Tras volver una vez más al motivo de arpegios inicial la obra culmina con un proceso cadencial que crece en intensidad dramática hasta un rotundo y grandilocuente final en la tonalidad principal.

La obra ejemplifica a la perfección el estilo romántico tardío que caracteriza la obra de Agustín Barrios Mangoré. Obedeciendo las formas y estructuras, el compositor no se deja embaucar por los movimientos vanguardistas que tienen lugar en Europa y Norteamérica, mientras que la armonía y los giros tonales se mantienen en una órbita convencional, si acaso con algunos guiños impresionistas en el movimiento lento. Las melodías, sumamente expresivas, ponen de manifiesto una intencionalidad sentimental, casi espiritual.

Agustín Barrios vivió por y para la guitarra.

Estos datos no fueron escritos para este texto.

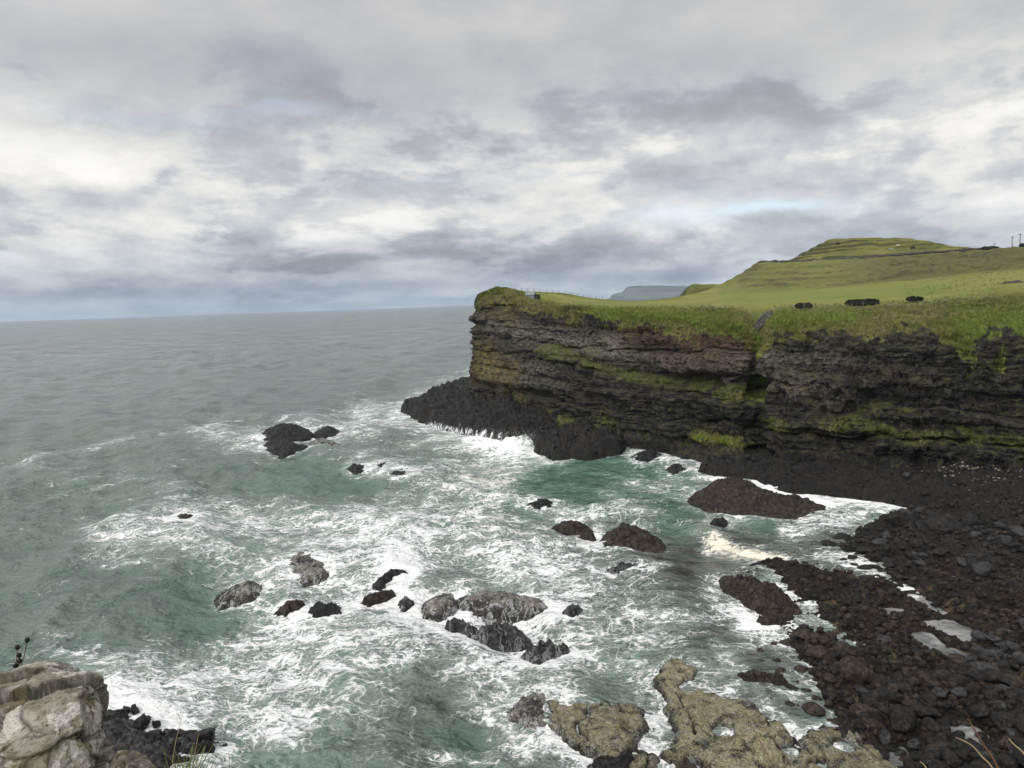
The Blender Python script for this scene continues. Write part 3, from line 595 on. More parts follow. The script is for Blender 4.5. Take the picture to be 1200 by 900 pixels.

Mezcló las maneras interpretativas de la guitarra clásico-romántica con el folclore sudamericano y legó a la posteridad algunas de las obras para guitarra clásica más bellas que existen. La Catedral, como si de un templo viviente se tratara, invita a adentrarse en ella una y mil veces y, en cada una, descubrir algo nuevo, un detalle, un rincón, algo que estaba ahí y no conocíamos; no sólo del templo, sino de nosotros mismos.